The Risk Of Chain-Reaction Collisions Above Earth Is Only Growing

The Risk Of Chain-Reaction Collisions Above Earth Is Only Growing
The European Space Agency warns space debris is a serious problem that only a global response can fix.

Imagine two satellites colliding at about 20,000 mph and all the debris shooting out, possibly hitting other spacecraft. 

That's the mess the European Space Agency is warning the public about. Its worst fear is an unstoppable chain reaction of collisions at Earth's most popular area of orbit. 

Scientists are already tracking more than 18,000 objects in space and 750,000 small fragments that could cause serious damage. 
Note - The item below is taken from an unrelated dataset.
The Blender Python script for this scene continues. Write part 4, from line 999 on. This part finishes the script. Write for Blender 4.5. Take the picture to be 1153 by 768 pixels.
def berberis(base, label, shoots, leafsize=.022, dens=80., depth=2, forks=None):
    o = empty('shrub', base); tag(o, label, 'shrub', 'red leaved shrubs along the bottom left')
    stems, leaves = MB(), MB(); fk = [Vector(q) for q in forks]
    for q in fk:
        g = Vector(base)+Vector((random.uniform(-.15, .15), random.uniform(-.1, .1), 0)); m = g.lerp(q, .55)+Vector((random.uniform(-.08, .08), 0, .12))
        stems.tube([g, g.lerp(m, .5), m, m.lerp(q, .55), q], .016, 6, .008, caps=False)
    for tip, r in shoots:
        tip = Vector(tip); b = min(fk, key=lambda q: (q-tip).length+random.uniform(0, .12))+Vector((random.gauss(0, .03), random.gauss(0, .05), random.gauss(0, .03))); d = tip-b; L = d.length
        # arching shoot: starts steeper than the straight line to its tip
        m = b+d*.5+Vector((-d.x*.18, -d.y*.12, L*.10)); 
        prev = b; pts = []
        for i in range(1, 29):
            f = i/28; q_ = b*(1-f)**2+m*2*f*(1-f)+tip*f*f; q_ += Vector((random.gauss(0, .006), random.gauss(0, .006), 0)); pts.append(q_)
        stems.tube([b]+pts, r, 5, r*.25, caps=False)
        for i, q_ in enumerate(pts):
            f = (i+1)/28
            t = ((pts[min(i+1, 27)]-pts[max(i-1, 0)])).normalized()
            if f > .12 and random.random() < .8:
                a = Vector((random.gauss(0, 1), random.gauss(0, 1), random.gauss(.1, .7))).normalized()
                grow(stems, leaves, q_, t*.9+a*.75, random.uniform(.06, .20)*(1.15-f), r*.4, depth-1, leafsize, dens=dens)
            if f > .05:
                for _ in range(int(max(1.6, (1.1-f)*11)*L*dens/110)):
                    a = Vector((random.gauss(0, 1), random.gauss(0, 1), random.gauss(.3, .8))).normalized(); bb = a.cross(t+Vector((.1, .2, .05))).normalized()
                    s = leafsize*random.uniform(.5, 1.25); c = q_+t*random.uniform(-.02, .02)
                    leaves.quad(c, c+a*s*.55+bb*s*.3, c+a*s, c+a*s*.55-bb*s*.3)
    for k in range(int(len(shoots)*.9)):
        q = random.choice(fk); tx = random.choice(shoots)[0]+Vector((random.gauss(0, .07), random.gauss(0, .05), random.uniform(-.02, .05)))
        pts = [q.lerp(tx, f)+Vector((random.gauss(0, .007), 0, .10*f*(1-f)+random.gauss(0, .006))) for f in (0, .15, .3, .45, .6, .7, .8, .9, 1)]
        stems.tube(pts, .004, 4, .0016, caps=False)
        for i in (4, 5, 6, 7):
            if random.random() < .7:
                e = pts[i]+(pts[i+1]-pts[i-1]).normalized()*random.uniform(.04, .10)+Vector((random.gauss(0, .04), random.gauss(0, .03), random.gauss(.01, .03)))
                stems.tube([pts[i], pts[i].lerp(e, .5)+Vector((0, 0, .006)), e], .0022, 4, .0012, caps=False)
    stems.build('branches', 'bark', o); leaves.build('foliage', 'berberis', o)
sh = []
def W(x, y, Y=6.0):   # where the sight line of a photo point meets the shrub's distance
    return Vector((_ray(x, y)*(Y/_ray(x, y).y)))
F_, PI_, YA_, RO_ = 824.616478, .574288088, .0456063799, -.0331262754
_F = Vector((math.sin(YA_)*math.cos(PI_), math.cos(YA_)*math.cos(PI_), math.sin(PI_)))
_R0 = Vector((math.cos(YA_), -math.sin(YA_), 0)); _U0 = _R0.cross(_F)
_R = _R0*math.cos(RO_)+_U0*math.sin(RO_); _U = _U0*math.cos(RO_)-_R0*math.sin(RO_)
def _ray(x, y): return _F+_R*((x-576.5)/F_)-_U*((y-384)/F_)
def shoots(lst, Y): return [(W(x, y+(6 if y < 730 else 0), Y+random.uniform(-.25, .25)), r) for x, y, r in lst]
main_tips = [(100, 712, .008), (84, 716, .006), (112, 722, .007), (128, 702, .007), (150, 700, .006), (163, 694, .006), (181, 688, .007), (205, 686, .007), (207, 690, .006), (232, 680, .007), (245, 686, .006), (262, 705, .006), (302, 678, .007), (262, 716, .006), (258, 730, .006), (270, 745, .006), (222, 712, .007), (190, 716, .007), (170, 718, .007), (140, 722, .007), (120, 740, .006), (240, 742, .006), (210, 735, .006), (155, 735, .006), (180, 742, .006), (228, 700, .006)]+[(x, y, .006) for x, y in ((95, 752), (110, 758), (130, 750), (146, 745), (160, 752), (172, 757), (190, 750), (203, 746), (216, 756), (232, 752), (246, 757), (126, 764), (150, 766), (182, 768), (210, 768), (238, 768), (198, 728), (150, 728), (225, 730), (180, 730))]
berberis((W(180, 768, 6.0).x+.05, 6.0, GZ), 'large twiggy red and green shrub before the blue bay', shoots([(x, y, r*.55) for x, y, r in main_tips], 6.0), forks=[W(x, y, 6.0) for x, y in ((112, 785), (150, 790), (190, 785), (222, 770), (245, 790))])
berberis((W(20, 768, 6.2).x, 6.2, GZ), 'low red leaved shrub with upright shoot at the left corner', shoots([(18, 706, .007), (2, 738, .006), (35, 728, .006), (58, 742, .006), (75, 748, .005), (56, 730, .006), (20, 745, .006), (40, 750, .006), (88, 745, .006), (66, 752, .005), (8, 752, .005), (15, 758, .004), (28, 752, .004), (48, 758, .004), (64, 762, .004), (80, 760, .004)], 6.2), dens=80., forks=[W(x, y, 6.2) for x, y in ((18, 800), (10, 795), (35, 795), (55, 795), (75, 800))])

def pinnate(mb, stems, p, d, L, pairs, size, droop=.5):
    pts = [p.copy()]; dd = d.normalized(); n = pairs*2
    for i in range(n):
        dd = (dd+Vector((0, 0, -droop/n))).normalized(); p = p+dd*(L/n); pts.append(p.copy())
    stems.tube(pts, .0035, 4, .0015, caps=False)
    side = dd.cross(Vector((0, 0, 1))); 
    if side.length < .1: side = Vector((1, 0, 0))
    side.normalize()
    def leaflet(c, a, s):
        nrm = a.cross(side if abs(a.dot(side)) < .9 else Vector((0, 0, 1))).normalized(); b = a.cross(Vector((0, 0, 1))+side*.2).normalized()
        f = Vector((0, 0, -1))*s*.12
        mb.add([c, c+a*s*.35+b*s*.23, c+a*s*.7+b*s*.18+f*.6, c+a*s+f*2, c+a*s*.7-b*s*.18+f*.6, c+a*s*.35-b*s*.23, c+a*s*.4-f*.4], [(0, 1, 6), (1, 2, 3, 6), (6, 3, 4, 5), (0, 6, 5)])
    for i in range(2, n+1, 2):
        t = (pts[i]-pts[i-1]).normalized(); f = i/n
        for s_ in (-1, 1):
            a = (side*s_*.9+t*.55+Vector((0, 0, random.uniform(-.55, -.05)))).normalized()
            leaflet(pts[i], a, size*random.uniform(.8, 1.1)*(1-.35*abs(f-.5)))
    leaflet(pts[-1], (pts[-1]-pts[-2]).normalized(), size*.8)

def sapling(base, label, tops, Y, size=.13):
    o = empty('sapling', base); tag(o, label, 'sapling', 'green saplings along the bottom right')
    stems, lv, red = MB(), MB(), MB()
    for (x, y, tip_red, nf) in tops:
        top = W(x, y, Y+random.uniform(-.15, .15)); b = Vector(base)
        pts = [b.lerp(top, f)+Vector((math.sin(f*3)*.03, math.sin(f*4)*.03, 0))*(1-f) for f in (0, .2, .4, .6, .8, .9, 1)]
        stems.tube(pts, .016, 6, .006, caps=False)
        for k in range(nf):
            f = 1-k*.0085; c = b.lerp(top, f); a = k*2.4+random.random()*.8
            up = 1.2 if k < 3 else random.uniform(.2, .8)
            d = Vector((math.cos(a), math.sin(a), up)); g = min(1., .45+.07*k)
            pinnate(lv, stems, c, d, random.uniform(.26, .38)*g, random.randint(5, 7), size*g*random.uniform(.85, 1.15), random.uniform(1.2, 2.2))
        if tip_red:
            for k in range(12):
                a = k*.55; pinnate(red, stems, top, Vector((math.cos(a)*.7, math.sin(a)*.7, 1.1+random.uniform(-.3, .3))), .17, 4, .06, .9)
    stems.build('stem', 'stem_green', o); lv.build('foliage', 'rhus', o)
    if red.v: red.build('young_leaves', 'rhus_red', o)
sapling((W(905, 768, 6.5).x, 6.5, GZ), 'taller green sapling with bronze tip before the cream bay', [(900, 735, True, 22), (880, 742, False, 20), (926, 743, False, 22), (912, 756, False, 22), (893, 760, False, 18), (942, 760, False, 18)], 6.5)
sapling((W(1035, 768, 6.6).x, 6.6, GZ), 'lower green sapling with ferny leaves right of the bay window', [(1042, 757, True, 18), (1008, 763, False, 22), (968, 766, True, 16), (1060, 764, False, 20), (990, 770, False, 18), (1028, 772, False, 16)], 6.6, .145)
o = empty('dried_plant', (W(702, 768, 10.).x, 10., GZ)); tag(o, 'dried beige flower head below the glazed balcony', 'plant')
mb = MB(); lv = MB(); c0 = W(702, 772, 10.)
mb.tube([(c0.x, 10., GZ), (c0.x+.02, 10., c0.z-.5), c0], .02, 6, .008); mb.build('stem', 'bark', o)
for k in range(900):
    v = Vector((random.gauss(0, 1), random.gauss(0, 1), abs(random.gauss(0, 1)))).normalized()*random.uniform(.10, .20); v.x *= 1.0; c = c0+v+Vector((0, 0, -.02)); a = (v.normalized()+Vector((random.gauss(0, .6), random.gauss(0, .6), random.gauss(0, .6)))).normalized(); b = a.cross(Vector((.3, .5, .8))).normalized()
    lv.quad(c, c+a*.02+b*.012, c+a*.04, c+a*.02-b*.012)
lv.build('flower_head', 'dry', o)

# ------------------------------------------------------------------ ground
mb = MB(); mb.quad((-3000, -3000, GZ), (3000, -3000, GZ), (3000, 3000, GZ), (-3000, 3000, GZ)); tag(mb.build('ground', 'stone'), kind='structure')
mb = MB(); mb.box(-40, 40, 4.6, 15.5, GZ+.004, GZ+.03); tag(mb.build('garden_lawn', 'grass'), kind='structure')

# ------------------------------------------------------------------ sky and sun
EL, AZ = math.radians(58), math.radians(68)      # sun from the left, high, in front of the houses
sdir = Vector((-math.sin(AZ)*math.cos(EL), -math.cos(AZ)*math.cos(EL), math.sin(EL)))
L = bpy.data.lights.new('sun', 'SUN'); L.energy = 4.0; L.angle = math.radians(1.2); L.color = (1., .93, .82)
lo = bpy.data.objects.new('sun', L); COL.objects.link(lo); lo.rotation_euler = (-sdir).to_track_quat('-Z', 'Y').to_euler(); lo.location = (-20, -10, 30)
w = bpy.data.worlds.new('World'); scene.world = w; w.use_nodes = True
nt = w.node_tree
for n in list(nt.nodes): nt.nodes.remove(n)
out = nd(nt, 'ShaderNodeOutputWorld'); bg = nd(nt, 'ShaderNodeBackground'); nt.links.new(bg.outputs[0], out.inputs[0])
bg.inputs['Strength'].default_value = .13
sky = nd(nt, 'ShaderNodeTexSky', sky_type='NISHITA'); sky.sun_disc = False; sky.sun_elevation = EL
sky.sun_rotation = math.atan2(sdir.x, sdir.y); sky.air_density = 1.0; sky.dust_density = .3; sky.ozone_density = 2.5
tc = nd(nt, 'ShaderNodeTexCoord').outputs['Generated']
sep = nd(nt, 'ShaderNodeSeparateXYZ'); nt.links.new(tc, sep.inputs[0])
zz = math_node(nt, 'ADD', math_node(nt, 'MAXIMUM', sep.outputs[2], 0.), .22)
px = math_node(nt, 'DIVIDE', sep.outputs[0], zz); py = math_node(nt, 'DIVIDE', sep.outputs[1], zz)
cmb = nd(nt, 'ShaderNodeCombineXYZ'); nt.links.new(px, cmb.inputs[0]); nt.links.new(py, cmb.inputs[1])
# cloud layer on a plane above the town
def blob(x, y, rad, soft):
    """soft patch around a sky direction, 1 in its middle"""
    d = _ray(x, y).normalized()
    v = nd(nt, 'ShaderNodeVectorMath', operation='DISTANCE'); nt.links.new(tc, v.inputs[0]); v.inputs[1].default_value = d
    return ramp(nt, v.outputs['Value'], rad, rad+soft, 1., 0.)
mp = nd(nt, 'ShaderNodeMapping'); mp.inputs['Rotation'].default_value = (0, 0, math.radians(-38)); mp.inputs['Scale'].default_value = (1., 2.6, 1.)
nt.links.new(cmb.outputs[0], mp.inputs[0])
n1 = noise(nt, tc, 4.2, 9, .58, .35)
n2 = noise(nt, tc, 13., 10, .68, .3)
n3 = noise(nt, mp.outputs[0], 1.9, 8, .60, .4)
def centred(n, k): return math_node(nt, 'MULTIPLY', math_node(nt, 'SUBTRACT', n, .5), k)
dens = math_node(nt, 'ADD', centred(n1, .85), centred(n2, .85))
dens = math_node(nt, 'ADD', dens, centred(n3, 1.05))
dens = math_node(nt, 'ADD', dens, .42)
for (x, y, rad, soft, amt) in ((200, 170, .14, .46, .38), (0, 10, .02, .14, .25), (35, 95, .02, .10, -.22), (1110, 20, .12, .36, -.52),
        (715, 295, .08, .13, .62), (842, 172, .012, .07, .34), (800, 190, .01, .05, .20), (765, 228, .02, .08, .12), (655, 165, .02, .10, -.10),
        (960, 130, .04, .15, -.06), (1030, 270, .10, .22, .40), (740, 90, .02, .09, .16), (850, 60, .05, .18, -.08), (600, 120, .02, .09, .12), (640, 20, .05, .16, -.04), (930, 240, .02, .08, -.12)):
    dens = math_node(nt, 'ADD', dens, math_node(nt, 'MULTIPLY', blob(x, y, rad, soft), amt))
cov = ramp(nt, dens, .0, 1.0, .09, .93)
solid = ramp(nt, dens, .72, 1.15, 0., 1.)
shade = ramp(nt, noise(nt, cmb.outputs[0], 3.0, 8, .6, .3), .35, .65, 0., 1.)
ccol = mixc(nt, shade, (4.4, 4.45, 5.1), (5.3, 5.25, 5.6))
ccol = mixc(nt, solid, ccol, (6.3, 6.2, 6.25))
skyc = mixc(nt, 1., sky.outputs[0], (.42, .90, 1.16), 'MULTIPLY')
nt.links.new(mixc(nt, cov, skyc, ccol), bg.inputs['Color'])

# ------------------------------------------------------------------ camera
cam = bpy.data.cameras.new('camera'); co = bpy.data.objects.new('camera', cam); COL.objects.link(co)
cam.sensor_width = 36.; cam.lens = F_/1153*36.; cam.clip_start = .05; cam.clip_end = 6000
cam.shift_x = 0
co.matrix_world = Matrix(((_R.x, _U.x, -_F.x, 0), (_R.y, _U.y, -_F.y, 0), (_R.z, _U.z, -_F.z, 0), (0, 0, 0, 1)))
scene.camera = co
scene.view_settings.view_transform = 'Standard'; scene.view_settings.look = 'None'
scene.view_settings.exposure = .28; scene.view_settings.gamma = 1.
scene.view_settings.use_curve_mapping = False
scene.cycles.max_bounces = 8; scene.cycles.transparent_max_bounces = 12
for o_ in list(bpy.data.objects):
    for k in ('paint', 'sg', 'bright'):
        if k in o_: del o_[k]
"The energy contained in a 1 centimeter particle hitting a satellite at that velocity roughly corresponds to an exploding grenade," the head of the ESA Debris Office said. 

But of all the objects being tracked, there's only 1,100 spacecraft currently carrying out a mission. 

Aging spacecraft aren't only dangerous because they're still in orbit, they're more likely to throw debris. 

The ESA recommends countries take their satellites out of orbit within 25 years of the end of their missions, but that often doesn't happen. 

And with satellites becoming cheaper, the congestion is only getting worse. Roughly 12,000 new satellites are expected to go into orbit in the coming years.  

In February, India brought 104 small satellites into orbit on just one rocket launch. And businesses, like Virgin and SpaceX, are trying to make satellite transportation lucrative. 

Besides convincing space-faring countries to bring their crafts back to Earth when they're done with their missions, or pushing them out into less populated areas of space, the ESA is working on technology to rein in satellites. 

But it notes the problem will only be fixed if all space-faring nations do their part. 

"We have generated a global problem that can only be solved on a global scale. It needs a global response," the head of the ESA Debris Office said.